_What is required_
Write the records below out again exactly as given, with no images.

Stored records:
=-=-=-=-=
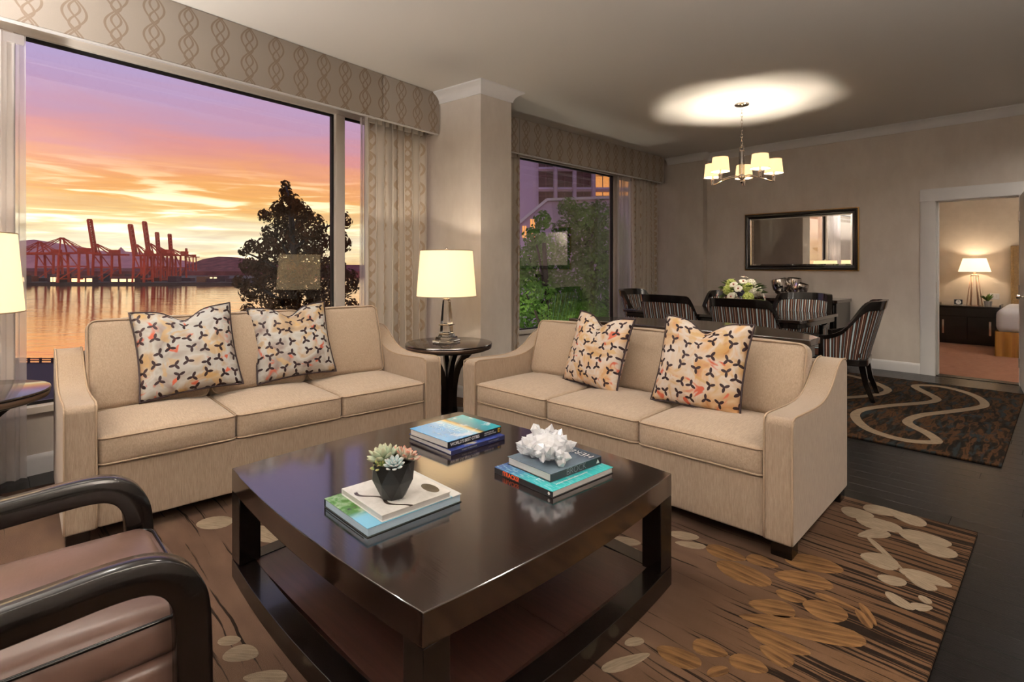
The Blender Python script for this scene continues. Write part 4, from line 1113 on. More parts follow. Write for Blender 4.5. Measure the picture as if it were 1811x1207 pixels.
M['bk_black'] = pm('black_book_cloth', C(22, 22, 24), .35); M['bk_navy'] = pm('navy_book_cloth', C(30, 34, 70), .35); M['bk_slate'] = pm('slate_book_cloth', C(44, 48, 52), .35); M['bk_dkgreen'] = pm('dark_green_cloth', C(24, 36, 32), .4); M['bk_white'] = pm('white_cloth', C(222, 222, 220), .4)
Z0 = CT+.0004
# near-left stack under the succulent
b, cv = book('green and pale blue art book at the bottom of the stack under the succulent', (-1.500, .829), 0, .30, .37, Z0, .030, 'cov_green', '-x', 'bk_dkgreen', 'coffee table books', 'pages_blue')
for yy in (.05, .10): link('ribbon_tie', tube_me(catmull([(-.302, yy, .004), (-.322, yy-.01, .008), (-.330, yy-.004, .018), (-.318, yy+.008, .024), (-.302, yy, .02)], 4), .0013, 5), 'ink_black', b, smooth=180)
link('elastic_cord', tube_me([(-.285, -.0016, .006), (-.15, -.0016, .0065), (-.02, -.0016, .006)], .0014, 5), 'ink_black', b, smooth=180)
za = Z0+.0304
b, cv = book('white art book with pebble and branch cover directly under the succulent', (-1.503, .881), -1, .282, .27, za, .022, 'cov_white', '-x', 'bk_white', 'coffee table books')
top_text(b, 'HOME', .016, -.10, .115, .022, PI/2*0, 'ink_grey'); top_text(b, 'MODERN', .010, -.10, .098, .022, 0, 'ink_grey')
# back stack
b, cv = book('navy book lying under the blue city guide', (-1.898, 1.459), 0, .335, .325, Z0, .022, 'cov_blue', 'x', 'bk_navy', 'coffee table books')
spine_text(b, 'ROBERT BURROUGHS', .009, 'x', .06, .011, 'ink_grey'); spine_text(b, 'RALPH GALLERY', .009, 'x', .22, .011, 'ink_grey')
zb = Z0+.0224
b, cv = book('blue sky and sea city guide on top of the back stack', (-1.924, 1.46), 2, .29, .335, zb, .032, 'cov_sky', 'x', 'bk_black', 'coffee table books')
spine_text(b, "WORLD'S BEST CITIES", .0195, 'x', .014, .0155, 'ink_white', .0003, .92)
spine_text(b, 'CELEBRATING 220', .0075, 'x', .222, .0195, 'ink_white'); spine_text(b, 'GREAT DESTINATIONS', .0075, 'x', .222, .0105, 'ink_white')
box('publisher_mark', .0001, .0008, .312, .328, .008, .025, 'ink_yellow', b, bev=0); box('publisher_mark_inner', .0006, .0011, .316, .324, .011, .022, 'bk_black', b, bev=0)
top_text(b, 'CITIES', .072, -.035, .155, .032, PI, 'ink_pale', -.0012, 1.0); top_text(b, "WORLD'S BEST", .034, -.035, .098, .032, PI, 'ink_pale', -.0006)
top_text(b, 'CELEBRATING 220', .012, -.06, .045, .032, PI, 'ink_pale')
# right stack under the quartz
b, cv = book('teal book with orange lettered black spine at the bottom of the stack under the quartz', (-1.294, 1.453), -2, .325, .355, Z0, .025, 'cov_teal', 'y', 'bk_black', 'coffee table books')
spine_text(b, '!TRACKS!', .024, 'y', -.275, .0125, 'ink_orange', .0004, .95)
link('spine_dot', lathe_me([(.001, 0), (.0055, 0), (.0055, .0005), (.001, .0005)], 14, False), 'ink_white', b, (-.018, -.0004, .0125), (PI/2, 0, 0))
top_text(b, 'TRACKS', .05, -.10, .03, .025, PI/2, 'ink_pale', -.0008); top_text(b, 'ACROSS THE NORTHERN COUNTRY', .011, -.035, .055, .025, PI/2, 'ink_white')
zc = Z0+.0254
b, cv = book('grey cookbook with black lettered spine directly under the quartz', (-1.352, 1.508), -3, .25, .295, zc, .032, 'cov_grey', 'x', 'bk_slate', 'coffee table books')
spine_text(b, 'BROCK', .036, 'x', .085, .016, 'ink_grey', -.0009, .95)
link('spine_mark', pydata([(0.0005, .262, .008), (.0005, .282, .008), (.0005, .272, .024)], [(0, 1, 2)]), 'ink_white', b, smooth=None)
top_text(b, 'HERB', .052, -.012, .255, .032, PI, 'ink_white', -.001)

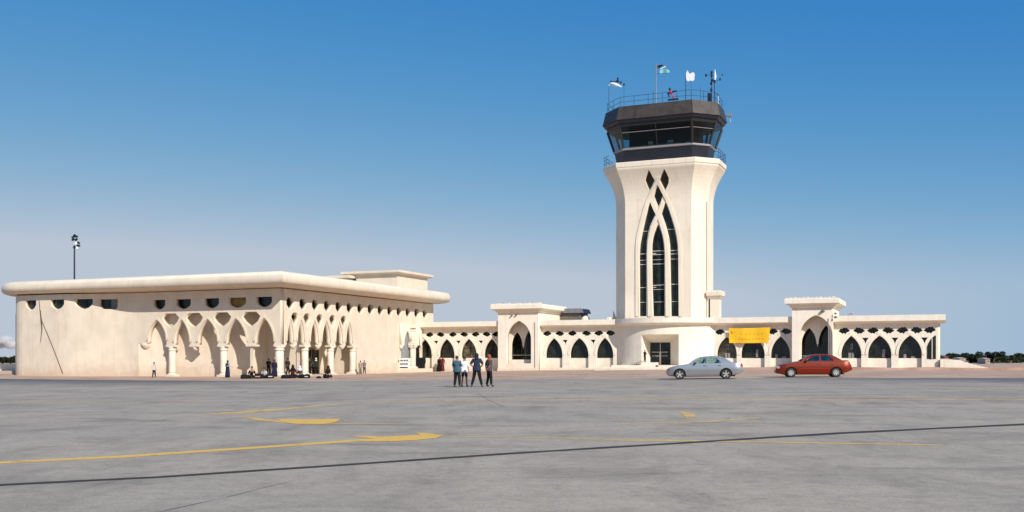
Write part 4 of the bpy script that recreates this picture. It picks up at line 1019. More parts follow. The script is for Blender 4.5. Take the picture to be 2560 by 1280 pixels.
=-=-=-=-=
_Correct answer_
The Blender Python script for this scene continues. Write part 4, from line 1113 on. More parts follow. Write for Blender 4.5. Measure the picture as if it were 1811x1207 pixels.
M['bk_black'] = pm('black_book_cloth', C(22, 22, 24), .35); M['bk_navy'] = pm('navy_book_cloth', C(30, 34, 70), .35); M['bk_slate'] = pm('slate_book_cloth', C(44, 48, 52), .35); M['bk_dkgreen'] = pm('dark_green_cloth', C(24, 36, 32), .4); M['bk_white'] = pm('white_cloth', C(222, 222, 220), .4)
Z0 = CT+.0004
# near-left stack under the succulent
b, cv = book('green and pale blue art book at the bottom of the stack under the succulent', (-1.500, .829), 0, .30, .37, Z0, .030, 'cov_green', '-x', 'bk_dkgreen', 'coffee table books', 'pages_blue')
for yy in (.05, .10): link('ribbon_tie', tube_me(catmull([(-.302, yy, .004), (-.322, yy-.01, .008), (-.330, yy-.004, .018), (-.318, yy+.008, .024), (-.302, yy, .02)], 4), .0013, 5), 'ink_black', b, smooth=180)
link('elastic_cord', tube_me([(-.285, -.0016, .006), (-.15, -.0016, .0065), (-.02, -.0016, .006)], .0014, 5), 'ink_black', b, smooth=180)
za = Z0+.0304
b, cv = book('white art book with pebble and branch cover directly under the succulent', (-1.503, .881), -1, .282, .27, za, .022, 'cov_white', '-x', 'bk_white', 'coffee table books')
top_text(b, 'HOME', .016, -.10, .115, .022, PI/2*0, 'ink_grey'); top_text(b, 'MODERN', .010, -.10, .098, .022, 0, 'ink_grey')
# back stack
b, cv = book('navy book lying under the blue city guide', (-1.898, 1.459), 0, .335, .325, Z0, .022, 'cov_blue', 'x', 'bk_navy', 'coffee table books')
spine_text(b, 'ROBERT BURROUGHS', .009, 'x', .06, .011, 'ink_grey'); spine_text(b, 'RALPH GALLERY', .009, 'x', .22, .011, 'ink_grey')
zb = Z0+.0224
b, cv = book('blue sky and sea city guide on top of the back stack', (-1.924, 1.46), 2, .29, .335, zb, .032, 'cov_sky', 'x', 'bk_black', 'coffee table books')
spine_text(b, "WORLD'S BEST CITIES", .0195, 'x', .014, .0155, 'ink_white', .0003, .92)
spine_text(b, 'CELEBRATING 220', .0075, 'x', .222, .0195, 'ink_white'); spine_text(b, 'GREAT DESTINATIONS', .0075, 'x', .222, .0105, 'ink_white')
box('publisher_mark', .0001, .0008, .312, .328, .008, .025, 'ink_yellow', b, bev=0); box('publisher_mark_inner', .0006, .0011, .316, .324, .011, .022, 'bk_black', b, bev=0)
top_text(b, 'CITIES', .072, -.035, .155, .032, PI, 'ink_pale', -.0012, 1.0); top_text(b, "WORLD'S BEST", .034, -.035, .098, .032, PI, 'ink_pale', -.0006)
top_text(b, 'CELEBRATING 220', .012, -.06, .045, .032, PI, 'ink_pale')
# right stack under the quartz
b, cv = book('teal book with orange lettered black spine at the bottom of the stack under the quartz', (-1.294, 1.453), -2, .325, .355, Z0, .025, 'cov_teal', 'y', 'bk_black', 'coffee table books')
spine_text(b, '!TRACKS!', .024, 'y', -.275, .0125, 'ink_orange', .0004, .95)
link('spine_dot', lathe_me([(.001, 0), (.0055, 0), (.0055, .0005), (.001, .0005)], 14, False), 'ink_white', b, (-.018, -.0004, .0125), (PI/2, 0, 0))
top_text(b, 'TRACKS', .05, -.10, .03, .025, PI/2, 'ink_pale', -.0008); top_text(b, 'ACROSS THE NORTHERN COUNTRY', .011, -.035, .055, .025, PI/2, 'ink_white')
zc = Z0+.0254
b, cv = book('grey cookbook with black lettered spine directly under the quartz', (-1.352, 1.508), -3, .25, .295, zc, .032, 'cov_grey', 'x', 'bk_slate', 'coffee table books')
spine_text(b, 'BROCK', .036, 'x', .085, .016, 'ink_grey', -.0009, .95)
link('spine_mark', pydata([(0.0005, .262, .008), (.0005, .282, .008), (.0005, .272, .024)], [(0, 1, 2)]), 'ink_white', b, smooth=None)
top_text(b, 'HERB', .052, -.012, .255, .032, PI, 'ink_white', -.001)

Write part 4 of the bpy script that recreates this picture. It picks up at line 1019. More parts follow. The script is for Blender 4.5. Take the picture to be 2560 by 1280 pixels.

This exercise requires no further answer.